City South, film at 11

From the murky depths of the mighty Medina River that someday will resemble a necklace of emeralds as it winds its way through City South, a revelation: This is Mayor Ed Garza's legacy as well as his obligation to Houston bankrollers.

Yes, the mayor signed on with a Houston development company to convert the former South Side - then the Southside Initiative, now City South - into a nirvana for overpaid Toyota manufacturing employees, complete with a four-year Texas A&M University, where their kids can become Aggies like Mayor Ed.

Retrace the footprints on the yellow brick dirt road that is now City South, the soon-to-be wealthy neighborhood like the Dominion. First it was Henry G. Cisneros, the Texas A&M graduate that rose from the ashes of the former Good Government League to take the helm at City Hall. He also had a vision for the South Side that included the Applewhite Reservoir, which would have been the City's fluoridated understudy to the Edwards Aquifer.

Stay with the San Antonio mayor and Texas A&M thread here. It's been said before that every mayor since Henry Cisneros, including Nelson Wolff, "Dental" Bill Thornton, Howard Peak, and Garza, have followed the Cisneros blueprint in converting sleepy little San Antonio into a supercharged, hyper-developed metropolis like Houston.

So it's no surprise to learn that Garza, a former Texas A&M Cadet, hasn't forgotten the university's heavy influence among well-heeled Houston-area alumni. Of course this is mere speculation fueled by the hefty number of $500 and $1,000 campaign contributions that Garza has received from Houstonites. Campaign contributions, unlike bribes, are legal means to at least get your foot into the door of the mayor's office at City Hall. A mere $500 seems to be enough for Terramark Communities of Houston to achieve that footstep, as it is the developer that will transform the South Side into City South, the Land of Dreams.

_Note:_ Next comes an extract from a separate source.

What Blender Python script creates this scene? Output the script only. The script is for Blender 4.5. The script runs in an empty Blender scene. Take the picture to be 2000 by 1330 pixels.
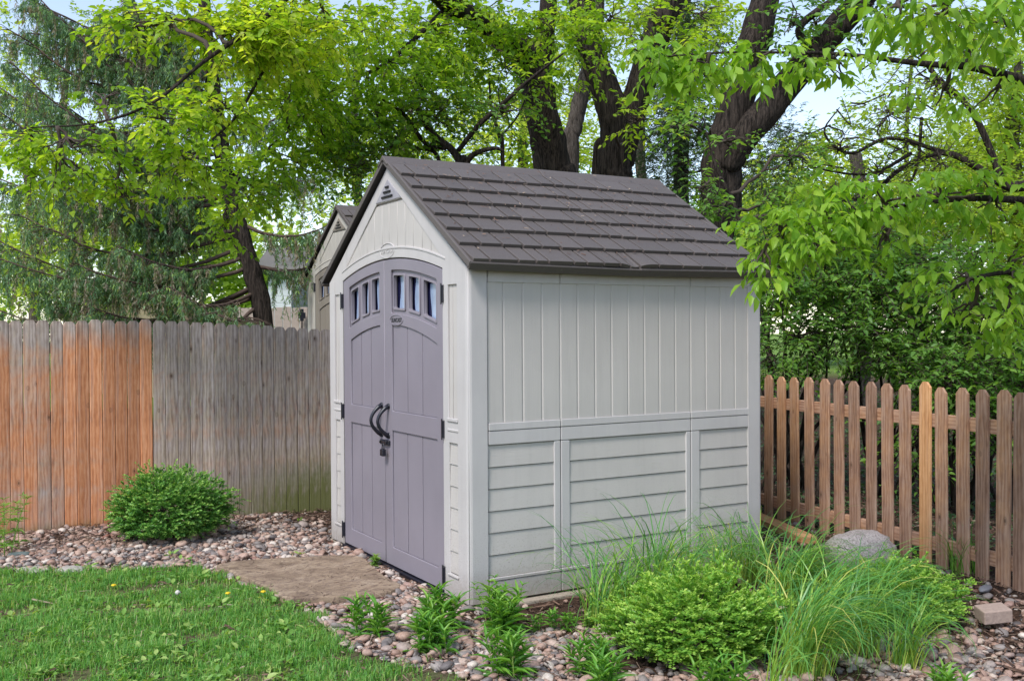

Campaign contributions, unlike bribes, are legal means to at least get your foot into the door of the mayor's office at City Hall.

The New Dominion will spread like blooms in the elysian fields of the new City South, from the corner of Roosevelt and Loop 410 all the way to paradise, which is rumored to be located in a Houston bank vault.

Don't believe it? Watch the half-hour video titled "City South" that aired last week on Cable Channel 21. There's Mayor Ed standing in a silhouette of a South Side sunset. He kneels and picks up a handful of the most fertile soil on the South Side and sifts it through his fingers.

"The monumental impact of Toyota is at the heart of the economic engine of City South," says Garza, as the video reels off images of Mitchell Lake, the Medina River, an industrial park that is under construction off Applewhite Road, and beatific cow pastures that stand beside corn fields and new houses.

The serenity turns to energy as Garza speaks of great things happening at Kelly USA and Brooks City Base. Welders weld, and grinders grind as the mayor touts the resplendency of City South on the Rise.

Texas Governor Rick Perry also displays his considerable thespian talents when he says "City South, I like the sound of that ... Viva San Antonio, Viva City South."

Garza and friends speak about City South as an opportunity to responsibly develop the South Side. It's an opportunity to plan, design and invest in a sophisticated network of transportation and land use that includes a carefully orchestrated mix of agricultural, industrial, and residential community.

As somebody says in the video, it's a chance to create an "environment of certainty for developers ... (oops) development."

City South. All it needs is a symbol to represent all of its heady magnificence. Maybe a white flag, with black letters that says "City South, a Land of Dreams." Oh, wait, somebody's already done that, it's in the video.

Now it's time for a commercial break. There's a pitch for recycling, the City's Graffiti Wipeout program, and the community toolshed.

But my favorite is the commercial that shows Fido, happily wagging his tail, and pleading with San Antonians to "Please pick up my poop."